In this regard, the ROK should abandon its confrontational diplomacy, because it is contributing to the intensification of China-US strategic competition and escalating tensions with the DPRK. The ROK should also promote peace and prosperity, and advocate for peaceful coexistence in the region. If the US-Japan-ROK security alliance continues to focus on strengthening the US military's presence in the Asia-Pacific, and if the trio persists on interfering in the Taiwan question and escalating the Korean Peninsula denuclearization issue, the ROK's and Japan's relations with China will deteriorate further.

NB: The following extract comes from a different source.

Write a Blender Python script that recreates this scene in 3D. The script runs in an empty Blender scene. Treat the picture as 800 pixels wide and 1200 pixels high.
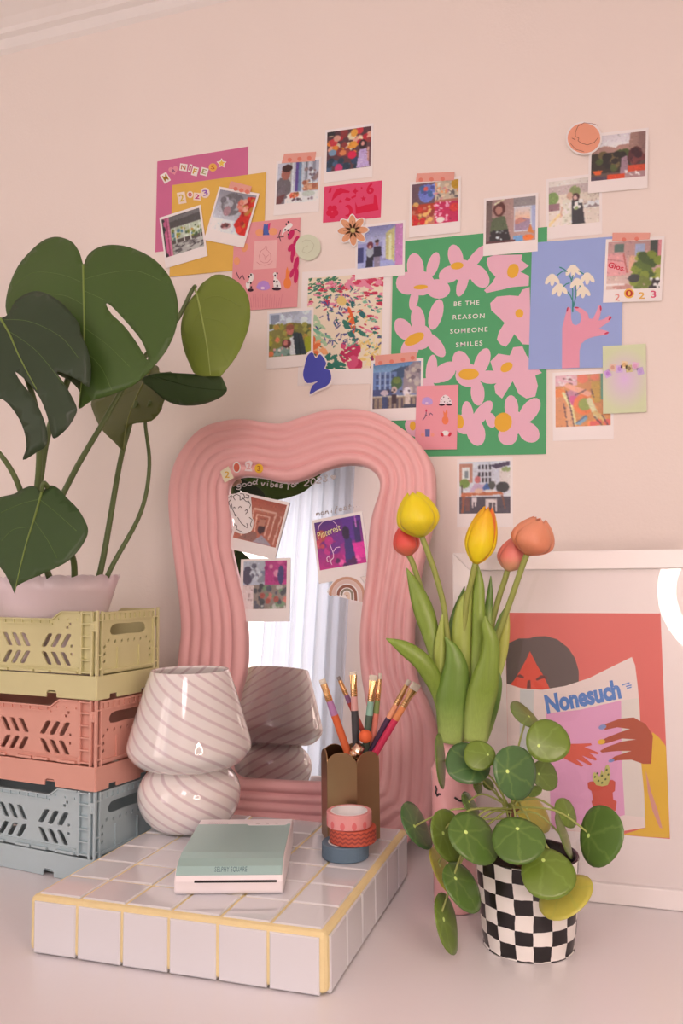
import bpy, bmesh, math, random
import numpy as np
from math import sin, cos, pi, radians, sqrt, atan2, hypot
from mathutils import Vector, Matrix
from mathutils.geometry import delaunay_2d_cdt
random.seed(7)
SC = bpy.context.scene
COL = SC.collection

# ------------------------------------------------------------------ camera, world, lights, exposure
CAMP = Vector((0.52119, -0.66340, 0.34627)); FPX = 963.12
CR = Vector((0.9528386, 0.30332465, -0.00963105)); CU = Vector((0.03246726, -0.07033371, 0.99699501)); CF = Vector((-0.30173577, 0.95028802, 0.07686479))
cd = bpy.data.cameras.new('camera'); cam = bpy.data.objects.new('camera', cd); COL.objects.link(cam)
cd.sensor_fit = 'VERTICAL'; cd.sensor_height = 36; cd.lens = FPX / 1200 * 36; cd.clip_start = .01
cam.matrix_world = Matrix(((CR.x, CU.x, -CF.x, CAMP.x), (CR.y, CU.y, -CF.y, CAMP.y), (CR.z, CU.z, -CF.z, CAMP.z), (0, 0, 0, 1)))
SC.camera = cam
SC.view_settings.view_transform = 'Standard'; SC.view_settings.look = 'None'
SC.view_settings.exposure = 0.04; SC.view_settings.gamma = 1
SC.view_settings.use_curve_mapping = False
SC.cycles.use_denoising = True
SC.cycles.max_bounces = 8; SC.cycles.diffuse_bounces = 4; SC.cycles.transparent_max_bounces = 12
SC.cycles.sample_clamp_indirect = 4; SC.cycles.caustics_reflective = False; SC.cycles.caustics_refractive = False
w = bpy.data.worlds.new('sky'); SC.world = w; w.use_nodes = True
w.node_tree.nodes['Background'].inputs[0].default_value = (.80, .88, 1, 1)
w.node_tree.nodes['Background'].inputs[1].default_value = 1.0

def area(name, loc, target, sx, sy, power, rgb):
    l = bpy.data.lights.new(name, 'AREA'); l.shape = 'RECTANGLE'; l.size = sx; l.size_y = sy; l.energy = power; l.color = rgb
    o = bpy.data.objects.new(name, l); COL.objects.link(o); o.location = loc
    o.rotation_euler = (Vector(target) - Vector(loc)).to_track_quat('-Z', 'Y').to_euler(); return o
DAYLIGHT = area('window_daylight', (-1.0, -1.86, .62), (-1.0, 0, .62), 1.25, 1.5, 16, (1.0, .75, .64))
FILL_STRENGTH = 10.5; FILL_TINT = (1, .76, .77)  # brightness and colour of the added fill globe
RING_STRENGTH = 25.0

# ------------------------------------------------------------------ geometry of the place
WY = 0.445                                   # the wall the pictures hang on
def ray(x, y): return CF + CR * ((x - 400) / FPX) - CU * ((y - 600) / FPX)
def onY(x, y, Y): d = ray(x, y); return CAMP + d * ((Y - CAMP.y) / d.y)
def onZ(x, y, Z): d = ray(x, y); return CAMP + d * ((Z - CAMP.z) / d.z)
def onP(x, y, P, n): d = ray(x, y); return CAMP + d * ((P - CAMP).dot(n) / d.dot(n))

# ------------------------------------------------------------------ colours and materials
LIGHT = (.93, .735, .69)
def lin(c): c /= 255; return c / 12.92 if c <= .04045 else ((c + .055) / 1.055) ** 2.4
def A(r, g, b, k=1.0): return tuple(min(.93, max(.004, lin(v) * k / L)) for v, L in zip((r, g, b), LIGHT))
MATS = {}
def mat(name, rgb, rough=.5, metal=0, spec=.5, var=.06, vscale=30, bump=0, bscale=200, coat=0, sss=0, trans=0, sheen=0):
    if name in MATS: return MATS[name]
    m = bpy.data.materials.new(name); m.use_nodes = True; nt = m.node_tree; b = nt.nodes['Principled BSDF']
    b.inputs['Roughness'].default_value = rough; b.inputs['Metallic'].default_value = metal
    b.inputs['Specular IOR Level'].default_value = spec
    if coat: b.inputs['Coat Weight'].default_value = coat; b.inputs['Coat Roughness'].default_value = .06
    if sss: b.inputs['Subsurface Weight'].default_value = sss; b.inputs['Subsurface Scale'].default_value = .004
    if trans: b.inputs['Transmission Weight'].default_value = trans
    tc = nt.nodes.new('ShaderNodeTexCoord')
    nz = nt.nodes.new('ShaderNodeTexNoise'); nz.inputs['Scale'].default_value = vscale; nz.inputs['Detail'].default_value = 3
    nt.links.new(tc.outputs['Object'], nz.inputs['Vector'])
    mx = nt.nodes.new('ShaderNodeMix'); mx.data_type = 'RGBA'
    mx.inputs['A'].default_value = (*[v * (1 - var) for v in rgb], 1); mx.inputs['B'].default_value = (*[min(1, v * (1 + var)) for v in rgb], 1)
    nt.links.new(nz.outputs['Fac'], mx.inputs['Factor']); nt.links.new(mx.outputs['Result'], b.inputs['Base Color'])
    if bump:
        n2 = nt.nodes.new('ShaderNodeTexNoise'); n2.inputs['Scale'].default_value = bscale; nt.links.new(tc.outputs['Object'], n2.inputs['Vector'])
        bp = nt.nodes.new('ShaderNodeBump'); bp.inputs['Strength'].default_value = bump; bp.inputs['Distance'].default_value = .002
        nt.links.new(n2.outputs['Fac'], bp.inputs['Height']); nt.links.new(bp.outputs['Normal'], b.inputs['Normal'])
    MATS[name] = m; return m
def ink(r, g, b): return mat('ink_%d_%d_%d' % (r, g, b), A(r, g, b), .5, var=.03, spec=.3)
def emit(name, rgb, s):
    m = bpy.data.materials.new(name); m.use_nodes = True; nt = m.node_tree; nt.nodes.clear()
    e = nt.nodes.new('ShaderNodeEmission'); e.inputs[0].default_value = (*rgb, 1); e.inputs[1].default_value = s
    o = nt.nodes.new('ShaderNodeOutputMaterial'); nt.links.new(e.outputs[0], o.inputs[0]); return m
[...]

Hence, China, Japan and the ROK need to make efforts to strengthen advanced technology exchanges based on mutual benefit, enabling their companies to engage in multilateral cooperation, because it will help them achieve sustainable economic growth. The three sides should also address regional supply chain issues, advance the development of the Regional Comprehensive Economic Partnership, promote technology cooperation, as well as strengthen economic cooperation with the Global South, including Russia and Eurasian countries.

They also need to establish a mutually complementary industrial division of labor based on their respective strength, and build a profit-sharing mutual cooperation structure and a rules-based competition framework.

Moreover, China-US competition in industry and advanced technology has intensified. So China, Japan and the ROK should reorganize the regional advanced industry value chains and supply chains, leveraging their respective strength to deepen economic and technological cooperation, especially in the field of advanced technology, including AI, semiconductors and robots, and expand their consumer markets.

In the emerging multilateral world order, China, Japan and the ROK should make efforts to reform the global governance system and resolve various non-economic, including political and diplomatic, issues that hinder economic and technological cooperation. The three sides should also make joint efforts to promote peace and stability in the region by establishing a multilateral political-economic cooperation platform based on the principles of the emerging multilateral world order.

The author is director of the Center for Chinese Studies of Sejong Institute, the Republic of Korea.

The views don't necessarily reflect those of China Daily.